September 24th, 2008 by Mike Vasilinda

Records from 16 gas suppliers are starting to show up at the state capitol after being subpoenaed by the state when prices jumped dramatically as Hurricane Ike approached the US coast. Gas in some stations jumped a dollar fifty overnight. But as Mike Vasilinda tells us, the state isnt holding out a lot of hope that many will be prosecuted.

The phones have all but stopped ringing with price gouging complaint at two consumer hot lines

Operator And does she have her receipt still?

But not before 15 thousand people called and more than 5 thousand complaints were made. Even as gas prices come down, many motorists like Kima Williams believe they got taken.

I do think a lot of people might have done some things like change prices early, says Williams

Connie Humphrey, a retiree, agrees People try to make a killing…in a hurry.

While it is still early, the initial indication is that retailers were just passing on the higher prices that there were paying suppliers.

10 of 16 oil suppliers still have not provided sales records to the state and have asked for an extension.
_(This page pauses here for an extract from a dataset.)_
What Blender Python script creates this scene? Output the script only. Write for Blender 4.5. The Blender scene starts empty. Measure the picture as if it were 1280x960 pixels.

Agriculture and Consumer Services spokesman Terry McElroy says one they are in, they will be thoroughly examined. If the oil companies…if there terminal operations, if they didnt incur any increased costs merely because a hurricane came ashore, its Commissioner Bronsons position that they can not hike their wholesale prices.

Attorney General Bill McCollum says if there are any successful cases for price gouging, they will likely be against suppliers, not stations. I think we do have a basis for doing it, but thats never been tested. Well have to wind up and see if that happens or not.

Past experience has shown that proving price gouging are difficult. After Katrina in 2005, just 2 companies were charged with overcharging.

Price gouging convictions carry a maximum $25,000 dollar a day penalty, which some say is too little to stop the practice.